Chemie. - Nicht nur in Ordnung, sondern vielleicht schon ein bisschen überfällig sei die Verleihung des Nobelpreises Chemie an Chauvin, Schrock und Grubbs gewesen, meint der deutsche Chemiker Michael Buchmeiser aus Leipzig. Verdient gemacht haben die drei sich um die Weiterentwicklung von Katalysatoren, ohne die in der Chemieindustrie heute gar nichts mehr liefe.

Von Volker Mrasek | 05.10.2005
    Da glaubt man immer, für Wissenschaftler sei der Nobelpreis die Krönung der Karriere. Und dann so etwas:

    " Ich kann gar nicht sagen, dass ich etwas besonderes empfinde. Der Nobelpreis ist für mich nicht so wichtig. Ich werde jetzt 75 und bin im Ruhestand. Ich kümmere mich nicht mehr um die Chemie. Ich arbeite lieber im Garten, genieße die Natur oder höre Musik."

    So reagierte der Franzose Yves Chauvin heute auf die Mitteilung aus Schweden, er sei jetzt Chemie-Nobelpreisträger. Seine Entdeckungen lägen inzwischen über 30 Jahre zurück, kommentierte der Chemiker kühl. Und kündigte an, er werde im Dezember nicht zur Nobel-Zeremonie nach Stockholm fahren.

    Während sich das alte Europa also verweigert, waren die beiden anderen - jüngeren und noch aktiven - Preisträger aus den USA heute ganz aus dem Häuschen: Richard Schrock vom berühmten Forschungszentrum MIT in Cambridge. Und Robert Grubbs vom California Institute of Technology in Pasadena. Ihn erreichte die Nachricht im Urlaub - in Neuseeland:

    " Es ist schon aufregend und ein tolles Gefühl, wenn die Arbeit so belohnt wird und man diese Belohnung mit Kollegen teilen kann."

    Dass die drei Chemiker jetzt ausgezeichnet werden, ist nur allzu konsequent. Verdient gemacht haben sie sich um die Weiterentwicklung von Katalysatoren. Mit deren Hilfe stellt die Chemieindustrie heute mehr als vier Fünftel ihrer Produkte her. Es sind selbst chemische Verbindungen. Sie beschleunigen Synthese-Prozesse und machen sie so überhaupt erst möglich.

    Die ständige Weiterentwicklung von Katalysatoren ist nicht nur ein Milliardengeschäft, sondern auch eine Wissenschaft für sich.
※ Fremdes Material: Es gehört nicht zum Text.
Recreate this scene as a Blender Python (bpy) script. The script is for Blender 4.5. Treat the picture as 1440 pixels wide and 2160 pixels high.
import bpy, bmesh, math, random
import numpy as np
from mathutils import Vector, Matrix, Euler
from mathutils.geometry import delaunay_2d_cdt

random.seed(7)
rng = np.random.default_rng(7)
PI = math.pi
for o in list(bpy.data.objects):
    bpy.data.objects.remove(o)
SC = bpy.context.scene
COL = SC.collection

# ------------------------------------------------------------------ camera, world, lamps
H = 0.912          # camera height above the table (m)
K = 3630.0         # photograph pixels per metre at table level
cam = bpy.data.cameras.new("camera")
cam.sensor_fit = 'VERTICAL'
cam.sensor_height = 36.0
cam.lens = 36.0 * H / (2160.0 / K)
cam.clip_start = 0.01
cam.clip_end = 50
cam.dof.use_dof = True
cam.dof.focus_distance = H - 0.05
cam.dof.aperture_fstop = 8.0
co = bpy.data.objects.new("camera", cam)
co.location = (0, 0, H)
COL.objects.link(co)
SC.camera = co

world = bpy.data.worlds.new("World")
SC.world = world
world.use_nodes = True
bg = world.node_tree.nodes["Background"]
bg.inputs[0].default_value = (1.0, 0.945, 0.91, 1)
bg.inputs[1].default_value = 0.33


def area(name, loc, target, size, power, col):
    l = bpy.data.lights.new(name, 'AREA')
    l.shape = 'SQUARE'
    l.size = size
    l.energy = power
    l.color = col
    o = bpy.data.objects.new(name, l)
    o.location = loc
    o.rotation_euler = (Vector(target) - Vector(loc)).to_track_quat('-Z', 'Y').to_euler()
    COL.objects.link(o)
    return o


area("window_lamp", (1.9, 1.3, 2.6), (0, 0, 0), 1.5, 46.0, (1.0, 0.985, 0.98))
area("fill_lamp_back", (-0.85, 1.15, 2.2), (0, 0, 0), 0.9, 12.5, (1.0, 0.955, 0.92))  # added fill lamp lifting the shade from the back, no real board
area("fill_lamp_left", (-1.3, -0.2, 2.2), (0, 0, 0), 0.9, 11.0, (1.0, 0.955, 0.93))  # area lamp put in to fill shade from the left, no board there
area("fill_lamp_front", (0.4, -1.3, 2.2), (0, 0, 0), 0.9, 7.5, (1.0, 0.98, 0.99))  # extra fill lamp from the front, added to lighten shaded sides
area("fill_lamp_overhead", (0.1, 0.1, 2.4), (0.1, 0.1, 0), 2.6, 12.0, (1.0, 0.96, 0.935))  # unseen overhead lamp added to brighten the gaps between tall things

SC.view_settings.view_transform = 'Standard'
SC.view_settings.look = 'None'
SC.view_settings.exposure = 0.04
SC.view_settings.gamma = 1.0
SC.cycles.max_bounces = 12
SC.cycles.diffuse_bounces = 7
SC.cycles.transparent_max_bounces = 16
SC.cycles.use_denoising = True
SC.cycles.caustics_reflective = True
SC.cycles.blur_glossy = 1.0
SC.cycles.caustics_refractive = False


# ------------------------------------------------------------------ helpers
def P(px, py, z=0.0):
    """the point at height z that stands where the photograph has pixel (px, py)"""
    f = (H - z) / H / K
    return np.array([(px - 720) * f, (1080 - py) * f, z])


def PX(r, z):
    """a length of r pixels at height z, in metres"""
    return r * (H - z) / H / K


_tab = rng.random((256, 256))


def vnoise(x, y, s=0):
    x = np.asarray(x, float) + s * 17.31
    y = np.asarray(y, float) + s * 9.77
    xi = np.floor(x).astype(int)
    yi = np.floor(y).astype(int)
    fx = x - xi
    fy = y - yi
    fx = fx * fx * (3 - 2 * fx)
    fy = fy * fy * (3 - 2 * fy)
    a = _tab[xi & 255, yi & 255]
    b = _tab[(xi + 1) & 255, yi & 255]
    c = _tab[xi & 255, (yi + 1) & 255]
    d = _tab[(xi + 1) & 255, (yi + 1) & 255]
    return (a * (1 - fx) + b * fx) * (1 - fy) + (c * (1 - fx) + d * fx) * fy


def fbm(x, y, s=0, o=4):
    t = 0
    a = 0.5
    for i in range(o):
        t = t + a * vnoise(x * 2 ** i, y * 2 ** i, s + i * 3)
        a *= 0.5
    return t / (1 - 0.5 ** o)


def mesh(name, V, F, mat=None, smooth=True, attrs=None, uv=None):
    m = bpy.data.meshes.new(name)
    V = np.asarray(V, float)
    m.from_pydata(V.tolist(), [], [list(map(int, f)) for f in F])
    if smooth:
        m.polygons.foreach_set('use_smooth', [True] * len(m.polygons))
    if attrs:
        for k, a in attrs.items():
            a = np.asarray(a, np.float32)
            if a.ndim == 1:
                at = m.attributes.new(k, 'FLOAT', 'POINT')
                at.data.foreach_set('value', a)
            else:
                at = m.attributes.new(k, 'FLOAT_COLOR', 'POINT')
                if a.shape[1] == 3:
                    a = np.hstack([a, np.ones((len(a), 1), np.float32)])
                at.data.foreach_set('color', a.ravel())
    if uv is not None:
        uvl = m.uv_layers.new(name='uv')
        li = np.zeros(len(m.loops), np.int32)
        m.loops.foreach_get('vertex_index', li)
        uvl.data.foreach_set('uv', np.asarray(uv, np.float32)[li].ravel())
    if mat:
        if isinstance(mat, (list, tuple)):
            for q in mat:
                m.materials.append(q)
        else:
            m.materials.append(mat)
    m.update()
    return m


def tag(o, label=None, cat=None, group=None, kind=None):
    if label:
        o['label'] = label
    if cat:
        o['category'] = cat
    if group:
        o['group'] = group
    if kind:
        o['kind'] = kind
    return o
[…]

Auf diesem Gebiet haben die drei neuen Nobelpreisträger Großes geleistet. Nach Grubbs und Schrock wurden sogar Katalysatoren benannt. Sie arbeiten effizienter als ältere Verfahren, bringen höhere Stoffausbeuten und sind dadurch sogar umweltfreundlicher.
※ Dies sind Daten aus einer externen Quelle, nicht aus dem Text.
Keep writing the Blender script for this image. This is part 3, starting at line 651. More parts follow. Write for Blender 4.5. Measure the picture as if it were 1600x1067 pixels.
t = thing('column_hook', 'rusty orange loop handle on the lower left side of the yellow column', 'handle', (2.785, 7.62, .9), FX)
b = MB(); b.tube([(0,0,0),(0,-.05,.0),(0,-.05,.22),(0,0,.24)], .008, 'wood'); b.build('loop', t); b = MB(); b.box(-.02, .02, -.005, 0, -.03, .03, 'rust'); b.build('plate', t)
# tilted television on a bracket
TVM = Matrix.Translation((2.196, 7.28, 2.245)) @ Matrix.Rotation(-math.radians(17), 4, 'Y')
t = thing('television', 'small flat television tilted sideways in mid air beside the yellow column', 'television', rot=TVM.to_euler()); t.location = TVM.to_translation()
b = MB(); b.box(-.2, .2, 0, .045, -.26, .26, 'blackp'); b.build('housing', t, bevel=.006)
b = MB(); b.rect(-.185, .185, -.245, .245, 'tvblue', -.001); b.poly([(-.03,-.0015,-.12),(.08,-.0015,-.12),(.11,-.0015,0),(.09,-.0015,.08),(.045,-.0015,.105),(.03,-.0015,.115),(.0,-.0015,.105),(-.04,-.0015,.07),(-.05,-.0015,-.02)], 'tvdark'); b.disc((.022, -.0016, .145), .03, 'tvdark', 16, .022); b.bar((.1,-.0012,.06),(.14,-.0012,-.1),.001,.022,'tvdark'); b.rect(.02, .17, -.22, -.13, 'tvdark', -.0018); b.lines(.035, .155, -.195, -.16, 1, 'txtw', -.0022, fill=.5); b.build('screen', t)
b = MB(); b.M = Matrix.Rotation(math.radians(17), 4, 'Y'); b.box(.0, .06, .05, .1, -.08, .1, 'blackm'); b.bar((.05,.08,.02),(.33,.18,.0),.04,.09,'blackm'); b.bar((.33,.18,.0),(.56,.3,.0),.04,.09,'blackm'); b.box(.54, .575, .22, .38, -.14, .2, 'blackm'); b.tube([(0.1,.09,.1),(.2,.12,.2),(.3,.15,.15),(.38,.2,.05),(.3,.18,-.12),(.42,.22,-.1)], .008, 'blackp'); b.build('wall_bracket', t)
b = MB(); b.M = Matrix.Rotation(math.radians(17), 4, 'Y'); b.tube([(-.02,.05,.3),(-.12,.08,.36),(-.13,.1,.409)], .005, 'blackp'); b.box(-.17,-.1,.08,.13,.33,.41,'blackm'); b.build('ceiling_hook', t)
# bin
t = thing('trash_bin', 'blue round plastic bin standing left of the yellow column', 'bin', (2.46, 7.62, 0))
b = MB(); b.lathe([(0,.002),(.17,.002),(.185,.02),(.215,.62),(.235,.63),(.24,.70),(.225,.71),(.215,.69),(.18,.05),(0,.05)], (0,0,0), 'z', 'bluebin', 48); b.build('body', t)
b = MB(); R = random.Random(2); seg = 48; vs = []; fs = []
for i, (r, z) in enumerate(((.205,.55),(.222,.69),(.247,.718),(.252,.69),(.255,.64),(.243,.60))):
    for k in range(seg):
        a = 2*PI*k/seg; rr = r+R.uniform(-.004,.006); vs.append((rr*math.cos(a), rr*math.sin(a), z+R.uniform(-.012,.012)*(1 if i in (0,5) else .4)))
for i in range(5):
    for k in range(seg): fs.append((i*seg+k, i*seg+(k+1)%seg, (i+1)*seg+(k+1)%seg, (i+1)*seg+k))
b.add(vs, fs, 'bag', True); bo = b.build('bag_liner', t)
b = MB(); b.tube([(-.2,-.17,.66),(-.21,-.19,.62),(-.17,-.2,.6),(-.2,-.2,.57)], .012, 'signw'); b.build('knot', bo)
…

    Auch deutsche Wissenschaftler forschen auf diesem Gebiet. Unter ihnen Michael Buchmeiser vom Leibniz-Institut für Oberflächenmodifizierung in Leipzig. Der Chemiker arbeitete zeitweilig im Labor von Richard Schrock in den USA. Seine Einschätzung heute:

    " Ein Nobelpreis, der völlig in Ordnung geht, vielleicht sogar schon ein bisschen überfällig war. Wiewohl die grundlegenden Forschungen dazu natürlich irgendwann zu Beginn sicherlich von akademischer Natur waren, aber eben den Weg in die Praxis geschafft haben. Und das ist das Verdienst dieser Herren."

    Die Praxis sieht so aus, dass die neuen Katalysatoren heute zunehmend eingesetzt werden. Zum Beispiel, um bestimmte Antibiotika und andere Arzneiwirkstoffe herzustellen. Oder auch Spezialchemikalien. Sein ganzes Potential hat das Verfahren aber noch nicht ausgereizt. Dazu sind weitere Prozessfortschritte nötig. Mit ihnen rechnen Chemiker in den nächsten Jahren und Jahrzehnten.